Mas a final de Lima trouxe, também, a lição de humildade de Abel Ferreira, bi-campeão da Libertadores em 2020 e 2021, agora vencido no jogo decisivo.
O modo como o duriense de maior sucesso na história da Sociedade Esportiva Palmeiras reconheceu a supremacia do adversário durante os noventa minutos do Estádio Monumental foi o toque final de grandeza, o tal valor que se reconhece pela humildade necessária, nos momentos certos.
Abel não se escondeu (em boa verdade, nunca o fez ao longo dos já cinco anos em que se transformou num ídolo da equipa e dos torcedores paulistas). Assumiu a derrota, beijou a medalha de vice, surgiu na sala de conferências de imprensa com o ar tranquilo de quem sabe que, malgrado a derrota, continua a fazer história e a colocar o seu nome e a marca do futebol português nos pisos mais elevados do edifício competitivo sul-americano. Também por isso, a Presidente do Verdão nem queira ouvir falar noutros nomes para assumir a equipa. Leila Pereira, no seu estilo permanentemente focado e empenhado, sustenta Abel como o único capaz de continuar o legado que ele próprio corporiza, ao ser, já, o treinador com maior e melhor registo na história palmeirense.
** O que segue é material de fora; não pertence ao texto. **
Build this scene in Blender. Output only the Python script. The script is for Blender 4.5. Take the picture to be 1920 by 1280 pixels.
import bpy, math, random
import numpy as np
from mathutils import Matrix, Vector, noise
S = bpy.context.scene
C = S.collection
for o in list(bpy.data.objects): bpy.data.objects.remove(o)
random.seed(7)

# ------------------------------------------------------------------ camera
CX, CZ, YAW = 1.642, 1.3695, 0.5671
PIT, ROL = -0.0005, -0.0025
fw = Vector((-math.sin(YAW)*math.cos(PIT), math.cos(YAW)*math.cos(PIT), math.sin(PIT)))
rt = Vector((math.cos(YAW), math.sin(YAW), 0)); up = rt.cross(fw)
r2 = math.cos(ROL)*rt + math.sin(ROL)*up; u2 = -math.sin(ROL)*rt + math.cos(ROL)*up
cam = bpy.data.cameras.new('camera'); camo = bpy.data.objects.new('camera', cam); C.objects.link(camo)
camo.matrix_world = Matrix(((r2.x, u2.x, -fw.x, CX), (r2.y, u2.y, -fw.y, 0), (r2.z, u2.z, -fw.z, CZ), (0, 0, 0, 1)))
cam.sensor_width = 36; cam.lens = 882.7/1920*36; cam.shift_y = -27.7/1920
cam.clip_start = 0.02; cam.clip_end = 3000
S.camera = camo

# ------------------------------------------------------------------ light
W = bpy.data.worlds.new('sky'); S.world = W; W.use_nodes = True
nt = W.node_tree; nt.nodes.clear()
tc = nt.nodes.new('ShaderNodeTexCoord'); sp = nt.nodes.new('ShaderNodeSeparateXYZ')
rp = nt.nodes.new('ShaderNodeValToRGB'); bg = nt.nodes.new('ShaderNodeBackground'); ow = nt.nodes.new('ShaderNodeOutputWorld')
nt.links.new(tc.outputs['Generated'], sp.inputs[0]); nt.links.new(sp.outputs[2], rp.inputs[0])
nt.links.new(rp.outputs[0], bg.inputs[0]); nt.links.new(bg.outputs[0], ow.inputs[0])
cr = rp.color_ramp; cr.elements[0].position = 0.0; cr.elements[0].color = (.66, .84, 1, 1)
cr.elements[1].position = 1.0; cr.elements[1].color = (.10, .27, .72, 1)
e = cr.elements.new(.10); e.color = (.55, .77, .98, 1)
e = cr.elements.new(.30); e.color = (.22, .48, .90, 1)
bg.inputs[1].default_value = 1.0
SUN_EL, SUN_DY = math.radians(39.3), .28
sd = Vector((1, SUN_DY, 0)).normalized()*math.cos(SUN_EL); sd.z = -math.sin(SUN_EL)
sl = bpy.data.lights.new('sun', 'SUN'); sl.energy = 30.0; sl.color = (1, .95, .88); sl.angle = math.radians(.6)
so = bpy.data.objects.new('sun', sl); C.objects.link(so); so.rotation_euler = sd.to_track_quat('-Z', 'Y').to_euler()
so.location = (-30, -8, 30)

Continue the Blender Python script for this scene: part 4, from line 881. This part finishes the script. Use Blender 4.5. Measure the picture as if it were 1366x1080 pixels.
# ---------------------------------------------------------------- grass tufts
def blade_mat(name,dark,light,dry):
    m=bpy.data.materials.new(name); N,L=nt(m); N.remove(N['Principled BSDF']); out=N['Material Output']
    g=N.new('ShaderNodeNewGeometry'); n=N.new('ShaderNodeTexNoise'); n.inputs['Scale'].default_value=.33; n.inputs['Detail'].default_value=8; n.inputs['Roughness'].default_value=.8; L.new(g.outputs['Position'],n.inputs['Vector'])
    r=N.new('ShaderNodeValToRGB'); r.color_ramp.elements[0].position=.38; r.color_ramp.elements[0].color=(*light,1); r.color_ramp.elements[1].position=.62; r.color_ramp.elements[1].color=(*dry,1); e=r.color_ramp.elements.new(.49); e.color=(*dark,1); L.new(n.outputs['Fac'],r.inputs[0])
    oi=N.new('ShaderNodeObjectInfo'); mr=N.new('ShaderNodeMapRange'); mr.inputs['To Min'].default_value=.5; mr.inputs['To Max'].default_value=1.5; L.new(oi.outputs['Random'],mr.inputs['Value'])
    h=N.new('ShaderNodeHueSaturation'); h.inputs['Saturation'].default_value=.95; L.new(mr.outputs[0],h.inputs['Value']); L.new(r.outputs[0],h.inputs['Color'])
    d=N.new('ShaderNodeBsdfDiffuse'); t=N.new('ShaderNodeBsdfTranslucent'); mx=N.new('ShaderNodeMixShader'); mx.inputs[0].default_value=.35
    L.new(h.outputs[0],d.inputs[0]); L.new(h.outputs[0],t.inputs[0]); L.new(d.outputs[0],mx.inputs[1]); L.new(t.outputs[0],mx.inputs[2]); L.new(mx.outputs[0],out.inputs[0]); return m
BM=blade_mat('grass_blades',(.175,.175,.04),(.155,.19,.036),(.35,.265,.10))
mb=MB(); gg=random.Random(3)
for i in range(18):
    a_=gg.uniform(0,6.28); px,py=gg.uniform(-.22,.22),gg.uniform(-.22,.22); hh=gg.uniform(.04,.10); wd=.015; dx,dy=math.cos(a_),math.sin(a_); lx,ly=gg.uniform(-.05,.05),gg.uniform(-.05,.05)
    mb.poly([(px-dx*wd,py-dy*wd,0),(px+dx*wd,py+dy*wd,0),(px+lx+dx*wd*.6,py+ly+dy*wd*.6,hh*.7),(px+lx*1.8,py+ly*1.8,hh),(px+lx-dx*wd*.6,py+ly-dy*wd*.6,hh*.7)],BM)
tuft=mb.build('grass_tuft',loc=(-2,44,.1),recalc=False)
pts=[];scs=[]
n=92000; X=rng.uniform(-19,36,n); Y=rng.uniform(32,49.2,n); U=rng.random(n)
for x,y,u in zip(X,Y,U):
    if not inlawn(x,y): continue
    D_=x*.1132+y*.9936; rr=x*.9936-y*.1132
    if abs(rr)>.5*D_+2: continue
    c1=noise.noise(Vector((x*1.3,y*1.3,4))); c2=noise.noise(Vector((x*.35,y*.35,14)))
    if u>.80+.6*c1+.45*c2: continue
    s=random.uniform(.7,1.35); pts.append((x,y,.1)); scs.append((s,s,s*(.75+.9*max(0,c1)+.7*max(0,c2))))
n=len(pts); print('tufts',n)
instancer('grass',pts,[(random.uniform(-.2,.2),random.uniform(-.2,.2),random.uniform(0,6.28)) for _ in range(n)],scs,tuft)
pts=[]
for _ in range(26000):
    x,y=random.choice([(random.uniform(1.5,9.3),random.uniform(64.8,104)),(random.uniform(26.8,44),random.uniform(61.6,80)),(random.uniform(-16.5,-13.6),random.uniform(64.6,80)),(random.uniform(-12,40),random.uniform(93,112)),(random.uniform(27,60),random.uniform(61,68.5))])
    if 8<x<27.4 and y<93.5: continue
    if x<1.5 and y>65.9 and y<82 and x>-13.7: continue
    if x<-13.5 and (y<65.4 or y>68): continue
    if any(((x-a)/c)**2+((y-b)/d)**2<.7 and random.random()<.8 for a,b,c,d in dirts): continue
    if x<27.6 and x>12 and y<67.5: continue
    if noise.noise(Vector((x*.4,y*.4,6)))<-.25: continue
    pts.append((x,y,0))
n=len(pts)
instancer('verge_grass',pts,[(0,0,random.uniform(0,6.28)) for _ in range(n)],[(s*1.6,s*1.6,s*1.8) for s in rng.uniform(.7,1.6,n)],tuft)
Lima, para lá do grandes espetáculo conseguido pela CONMEBOL na organização da final da Copa Libertadores, voltou a falar português na vitória, na derrota, nas lições e nas conclusões.
Cartão branco
Há poucas palavras para falar do brilhantismo da Seleção Nacional feminina de futsal. No primeiro Mundial do género, Portugal está a assinar uma carreira irrepreensível, notável e que bem demonstra o trabalho de base que tem sido feito, ao longo de vários anos, nos clubes, nas associações distritais e na federação, para potenciar e qualificar esta geração de futsalistas. Independentemente do que suceda amanhã, na final em português frente ao Brasil, Manila trouxe à colação uma verdade insofismável: quando o talento se une à organização e é projetado com trabalho, o sucesso surge e só se pode esperar o melhor. E ganhar ou ser segunda classificada no primeiro Mundial de futsal feminino será, em qualquer dos casos, motivo para celebrar.
Cartão vermelho
Com o passe vendido pelo Benfica ao Atlético de Madrid por 126 milhões de euros, João Felix ganhou notoriedade mas, também, a inerente responsabilidade. Nunca se conseguiu afirmar, em pleno, nos colchoneros, ficando no ar a ideia de alguma incompatibilidade de feitios com o treinador argentino Diego Pablo Simeone, mas, quase por milagre, foi rodando em emblemas e campeonatos de imensa visibilidade e interesse mediáticos: o Barcelona, na La Liga, o Chelsea, na Premier League, o Milan, na Serie A. E a verdade é que jamais pegou de estaca em qualquer um desses clubes, acabando por ver a carreira resgatada (talvez relancada…) nos petrodólares do Golfo Pérsico. Gorada a possibilidade de regressar ao Benfica, a última coisa que Felix poderia dizer… disse. Disse que os encarnados não fizeram tudo o que podiam para o ter de volta. Talvez agora sim, o jogador de Viseu tenha mesmo a porta da Luz fechada. E trancada.